If you’re feeling inspired by John McAfee’s decision to stay at sea for the next two years to avoid the IRS, you probably shouldn’t. The IRS and cryptocurrency are no longer strangers. Just because you think your digital assets can’t be tracked doesn’t mean you don’t have to pay taxes for the money you make on the blockchain.
On the contrary, the US government aims to ensure that traders, owners, and investors pay their dues. After a federal judge in California forced Coinbase to hand over details of over 14,000 users to them, the IRS has proven that it has no intention of leaving tax evasion attempts unpunished.
So, here are five things you should know about the IRS and cryptocurrency to make sure you report your earnings correctly and avoid potential prosecution.
The Internal Revenue Service (IRS) published the first guide on cryptocurrency taxes in 2014. It has updated its policy several times to stay up to date with the market and clarify how to report taxes on crypto income.
By now, you probably know that digital assets, tokens, and coins are treated as investment property (not as currency). This means that users should pay taxes on their profit every time they sell their crypto, trade one coin for another coin, or use cryptocurrency to make purchases.
The good news is that, at least for now, owners of virtual currency accounts don’t need to file for FBARs (Reports of Foreign Bank Financial Accounts).
However, the IRS now has a team of cryptocurrency experts collaborating to reduce tax avoidance. The authorities are taking crypto pretty seriously, and more rules and regulations are sure to emerge in the coming years.
The Joint Chiefs of Global Tax Enforcement (J5) is an alliance of tax enforcement agencies from the UK, the US, Canada, Australia, and the Netherlands. Its goal is “combatting transnational tax crime”. And this collaboration may have effects on the cryptocurrency market as well.
Not only will it fight against tax crime and money laundering, but it will also collaborate internationally to counter the “growing threat to tax administrations posed by cryptocurrencies and cybercrime”.
More and more governments are working on cryptocurrency regulations regarding data storage and legal ways of gaining access to the transaction history of cryptocurrency exchanges. So, be sure to know the rules wherever you live.
Despite the high number of questions still surrounding the IRS and cryptocurrency, one thing is for sure: as long as there’s a form you can file for reporting cryptocurrency on taxes, there’s no legal way you can escape your obligations.
As a guideline, traders should file form 8949 for short and long-term capital gains and losses, followed by form 1040 Schedule D.
Also, for payments using cryptocurrency for service providers or independent contractors, employers should issue form 1099.
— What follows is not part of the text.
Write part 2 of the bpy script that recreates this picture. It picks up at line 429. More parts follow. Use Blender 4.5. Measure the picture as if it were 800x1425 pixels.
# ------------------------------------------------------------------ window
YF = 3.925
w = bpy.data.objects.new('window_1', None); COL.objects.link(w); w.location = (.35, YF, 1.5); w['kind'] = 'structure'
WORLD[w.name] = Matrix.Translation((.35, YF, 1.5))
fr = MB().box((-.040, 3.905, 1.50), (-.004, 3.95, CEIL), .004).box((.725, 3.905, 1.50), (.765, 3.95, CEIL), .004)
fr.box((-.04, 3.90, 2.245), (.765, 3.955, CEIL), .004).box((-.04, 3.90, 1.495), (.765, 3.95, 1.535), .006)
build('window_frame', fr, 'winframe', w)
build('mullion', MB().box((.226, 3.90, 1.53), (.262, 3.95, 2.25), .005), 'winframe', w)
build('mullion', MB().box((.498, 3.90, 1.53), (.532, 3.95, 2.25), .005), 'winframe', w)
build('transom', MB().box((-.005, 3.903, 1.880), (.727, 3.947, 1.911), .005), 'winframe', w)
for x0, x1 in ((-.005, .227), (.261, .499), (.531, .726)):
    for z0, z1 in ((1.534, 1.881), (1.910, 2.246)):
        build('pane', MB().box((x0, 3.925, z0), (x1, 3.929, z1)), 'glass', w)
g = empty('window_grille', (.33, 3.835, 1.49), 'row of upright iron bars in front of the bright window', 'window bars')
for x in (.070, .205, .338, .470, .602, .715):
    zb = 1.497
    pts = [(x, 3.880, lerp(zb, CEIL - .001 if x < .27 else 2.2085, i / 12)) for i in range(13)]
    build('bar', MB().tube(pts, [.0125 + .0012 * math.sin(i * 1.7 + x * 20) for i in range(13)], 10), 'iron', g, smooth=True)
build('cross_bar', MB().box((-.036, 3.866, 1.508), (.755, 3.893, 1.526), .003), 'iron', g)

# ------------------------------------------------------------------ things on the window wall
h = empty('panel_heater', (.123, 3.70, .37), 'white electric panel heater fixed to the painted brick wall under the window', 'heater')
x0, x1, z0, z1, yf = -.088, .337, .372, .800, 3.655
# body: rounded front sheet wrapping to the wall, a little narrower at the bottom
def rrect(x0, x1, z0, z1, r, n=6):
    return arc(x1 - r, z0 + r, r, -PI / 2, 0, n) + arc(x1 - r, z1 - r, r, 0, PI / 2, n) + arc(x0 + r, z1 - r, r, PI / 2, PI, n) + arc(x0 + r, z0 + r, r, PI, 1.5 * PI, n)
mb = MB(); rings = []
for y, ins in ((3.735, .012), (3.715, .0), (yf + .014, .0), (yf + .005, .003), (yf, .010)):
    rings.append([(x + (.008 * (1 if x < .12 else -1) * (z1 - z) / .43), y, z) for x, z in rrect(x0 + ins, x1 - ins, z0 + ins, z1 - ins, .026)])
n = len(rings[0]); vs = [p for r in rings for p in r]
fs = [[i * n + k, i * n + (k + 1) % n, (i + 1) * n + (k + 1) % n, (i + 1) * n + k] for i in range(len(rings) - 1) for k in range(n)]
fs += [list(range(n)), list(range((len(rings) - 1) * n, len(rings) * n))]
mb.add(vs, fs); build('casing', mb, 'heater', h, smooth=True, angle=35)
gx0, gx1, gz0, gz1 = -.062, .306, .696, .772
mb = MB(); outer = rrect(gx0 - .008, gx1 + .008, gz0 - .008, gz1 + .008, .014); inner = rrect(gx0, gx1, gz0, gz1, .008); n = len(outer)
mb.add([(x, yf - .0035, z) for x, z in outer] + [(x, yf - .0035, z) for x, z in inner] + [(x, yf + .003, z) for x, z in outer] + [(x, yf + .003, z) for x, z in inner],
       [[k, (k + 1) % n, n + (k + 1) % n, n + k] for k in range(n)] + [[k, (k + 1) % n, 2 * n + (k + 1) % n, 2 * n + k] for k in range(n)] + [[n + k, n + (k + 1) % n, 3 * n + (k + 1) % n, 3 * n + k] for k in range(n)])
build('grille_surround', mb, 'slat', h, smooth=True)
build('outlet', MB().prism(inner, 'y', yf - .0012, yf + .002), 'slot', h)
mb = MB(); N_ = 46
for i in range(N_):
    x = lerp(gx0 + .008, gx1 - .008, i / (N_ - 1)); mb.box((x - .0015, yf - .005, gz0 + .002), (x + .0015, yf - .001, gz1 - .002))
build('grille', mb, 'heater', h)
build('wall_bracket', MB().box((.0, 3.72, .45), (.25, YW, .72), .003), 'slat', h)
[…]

Note that, according to the IRS rules, stock transactions use the FIFO method of accounting (first-in, first-out) as default. However, you are allowed to use other accounting methods as well, with different effects on your gain on crypto transactions.
For most cryptocurrencies, you only pay taxes when selling or using them to make purchases. But things are a little different when you receive cryptocurrency as a wage.
In this particular case, you should report employee earnings using W-2 forms in dollars. That’s why it’s essential that you keep accurate records of the value of your digital coins in USD on the date of each payment you receive.
Since cryptocurrencies are treated as investment property for federal tax purposes, you can write off your losses to pay less tax. You can also use your losses to offset gains from other trades, including stocks, and even regular income.
For net capital loss under or equal to $3,000, you can use the entire amount in one year. If your loss is higher than $3,000, the exceeding amount can be rolled forward to the next year.
There’s no doubt that the US government isn’t kidding around. The IRS and cryptocurrency may not have a long history, but things are going to change. More traders and investors will have to respect the law, and anonymity on the blockchain won’t always work as a shield for tax evaders.
For now though, most exchanges aren’t compelled to send tax forms to you or the IRS. According to the rules, you’re the only person responsible for reporting your income and transactions – and for paying taxes on them.
This will likely change moving forwards. So, if you’ve been flying under the radar, it’s probably a good idea to start keeping logs of your transactions from now on to avoid getting on the wrong side of the IRS.